Greenman is among the many biographers and historians who've been intrigued and mystified by the late Riefenstahl, a brilliant German director who vividly documented the rise of Adolf Hitler and his Third Reich in her film "Triumph of the Will."
"I'm fascinated by the dilemma Leni and a lot of other artists faced during times of war," says Greenman, 29, a writer and actor on the Seattle scene before a recent move to Dallas, where she lives with her teacher husband and infant daughter.
In "Leni," produced here by Strawberry Theatre Workshop, Greenman asks whether an artist can ever be truly "apolitical" if their work serves the ends of powerful political forces.
An innovative artist and beauty of Garbo-esque allure, Riefenstahl grew impressed with Hitler while reading his manifesto, "Mein Kampf."
When the Nazi führer asked her to film his epic 1934 public rally in Nuremberg, she agreed. And "Triumph of the Will," her cinematic record of that event, is considered one of the most aesthetic and effective pieces of propaganda ever devised.

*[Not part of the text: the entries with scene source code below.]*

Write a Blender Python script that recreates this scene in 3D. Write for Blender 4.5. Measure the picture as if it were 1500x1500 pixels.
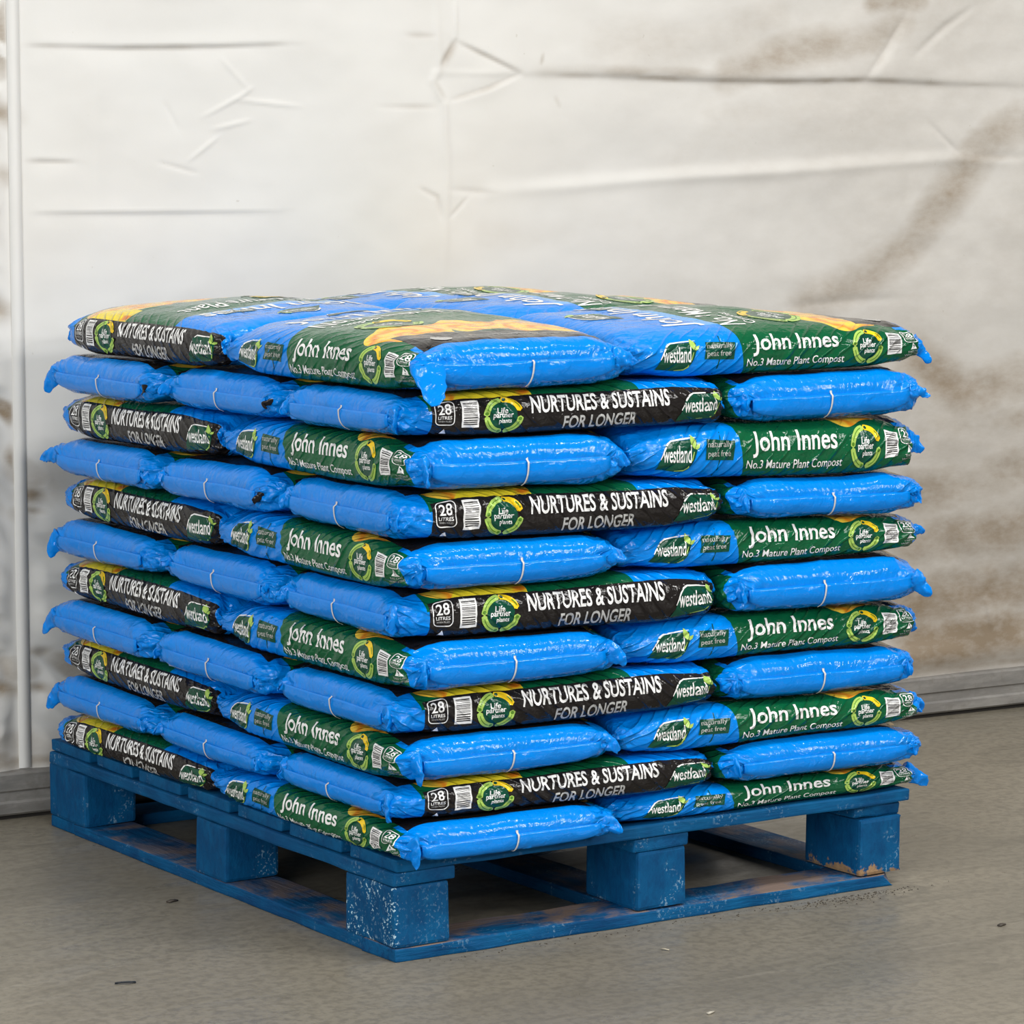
import bpy, bmesh, math, random
import numpy as np
from mathutils import Vector, Matrix

# ------------------------------------------------------------------ clear
for o in list(bpy.data.objects):
    bpy.data.objects.remove(o, do_unlink=True)
S = bpy.context.scene
COL = S.collection
R = math.radians

# ------------------------------------------------------------------ camera
CAM = np.array([-2.75948, -4.55897, 1.344798])
FWD = np.array([0.542017, 0.831490, -0.1218265])
LENS_PX = 5256.29
cd = bpy.data.cameras.new('camera')
cam = bpy.data.objects.new('camera', cd)
COL.objects.link(cam)
cam.location = CAM
cam.rotation_euler = Vector(FWD).to_track_quat('-Z', 'Y').to_euler()
cd.sensor_width = 36.0
cd.lens = 36.0 * LENS_PX / 1500.0
cd.clip_end = 100
S.camera = cam
S.render.resolution_x = S.render.resolution_y = 1500

# ------------------------------------------------------------------ light and exposure
S.view_settings.view_transform = 'Standard'
S.view_settings.look = 'None'
S.view_settings.gamma = 1.0
S.view_settings.use_curve_mapping = False
S.view_settings.exposure = 0.0

w = bpy.data.worlds.new('warehouse_air')
S.world = w
w.use_nodes = True
bg = w.node_tree.nodes['Background']
bg.inputs['Color'].default_value = (1.0, 0.985, 0.96, 1)
bg.inputs['Strength'].default_value = 0.21


def area_light(name, loc, target, sx, sy, energy, color=(1, 1, 1)):
    d = bpy.data.lights.new(name, 'AREA')
    d.shape = 'RECTANGLE'
    d.size, d.size_y = sx, sy
    d.energy = energy
    d.color = color
    o = bpy.data.objects.new(name, d)
    COL.objects.link(o)
    o.location = loc
    o.rotation_euler = (Vector(target) - Vector(loc)).to_track_quat('-Z', 'Y').to_euler()
    return o


# daylight through the open loading door on the left, and the strip lamps under the roof
area_light('door_daylight', (-6.0, -3.6, 2.3), (0.2, 0.9, 0.5), 4.0, 4.0, 330, (0.97, 0.99, 1.0))
area_light('strip_lamp', (2.2, -1.6, 5.5), (2.2, -1.6, 0), 2.4, 0.26, 108, (1, 0.98, 0.95))
area_light('strip_lamp', (0.4, -1.9, 5.5), (0.4, -1.2, 0), 2.4, 0.26, 108, (1, 0.98, 0.95))
area_light('strip_lamp', (-1.6, -2.6, 5.5), (-1.2, -2.0, 0), 2.4, 0.26, 100, (1, 0.98, 0.95))
# further rows of lamps down the length of the warehouse
for lx, ly in ((5.2, -8.5), (7.6, -9.6), (8.8, -14.0), (11.5, -15.5), (3.4, -13.0)):
    area_light('strip_lamp', (lx, ly, 6.0), (lx * .6, ly * .6, 0.0), 3.0, 0.50, 230, (1, 0.985, 0.96))

# ------------------------------------------------------------------ helpers: noise
_rs = np.random.RandomState(7)
_perm = np.concatenate([_rs.permutation(256)] * 3).astype(np.int64)
_grad = _rs.normal(size=(256, 3))
_grad /= np.linalg.norm(_grad, axis=1)[:, None]


def noise(x, y, z=0.0):
    x, y, z = np.broadcast_arrays(np.asarray(x, float), np.asarray(y, float), np.asarray(z, float))
    xi, yi, zi = np.floor(x).astype(np.int64), np.floor(y).astype(np.int64), np.floor(z).astype(np.int64)
    xf, yf, zf = x - xi, y - yi, z - zi
    fu = lambda t: t * t * t * (t * (t * 6 - 15) + 10)
    u, v, q = fu(xf), fu(yf), fu(zf)
    xi &= 255
    yi &= 255
    zi &= 255

    def g(a, b, c):
        h = _perm[_perm[_perm[xi + a] + yi + b] + zi + c] & 255
        G = _grad[h]
        return G[..., 0] * (xf - a) + G[..., 1] * (yf - b) + G[..., 2] * (zf - c)
    x00 = g(0, 0, 0) * (1 - u) + g(1, 0, 0) * u
    x10 = g(0, 1, 0) * (1 - u) + g(1, 1, 0) * u
    x01 = g(0, 0, 1) * (1 - u) + g(1, 0, 1) * u
    x11 = g(0, 1, 1) * (1 - u) + g(1, 1, 1) * u
    return ((x00 * (1 - v) + x10 * v) * (1 - q) + (x01 * (1 - v) + x11 * v) * q) * 1.5


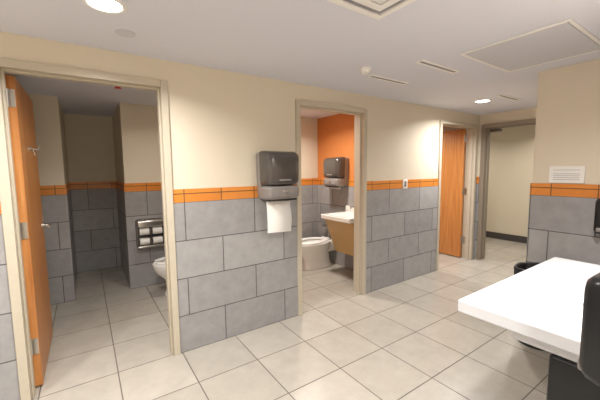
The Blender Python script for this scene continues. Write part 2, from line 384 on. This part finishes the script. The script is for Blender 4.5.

After Hitler's defeat, when confronted with her friendship with Hitler and role as disseminator of his message, Riefenstahl insisted "Triumph of the Will" was a "documentary, not propaganda." She also claimed ignorance of the Nazi genocide of millions of Jews and others.
Only after seeing the recent film biography "The Wonderful, Horrible Life of Leni Riefenstahl" did Greenman realize Riefenstahl was a woman.
"Then I got really interested in the question," she says, "of how you separate your work from the time you live in. The play just grew from there. It became about what artistic responsibility means — for me, as well as her, because I wrote about Leni after she died [in 2003, at age 91] and could no longer speak for herself."
Struck by Riefenstahl's conflicting statements about her work and life over the years, Greenman created a dialectic between two Lenis. "I love the idea that as an older woman, you could talk to your younger self. And your younger and older selves can't agree on the facts of your own life."
Completed in 2006, "Leni" attracted interest quickly, and has been seen in the Bay Area, Portland and at the New York International Fringe Festival. Greenman says a backer's audition for an extended New York run will be held soon.
Rhonda J. Soikowski is directing Strawberry Theatre Company's production at Erickson Theatre Off Broadway, with top Seattle thesps as the younger Riefenstahl (Alexandra Tavares) and her older self (Amy Thone).
Don't know Riefenstahl's films? No worries. Excerpts of "Triumph of the Will" and her "Olympiad" (about the 1936 Berlin Olympics) are part of the show.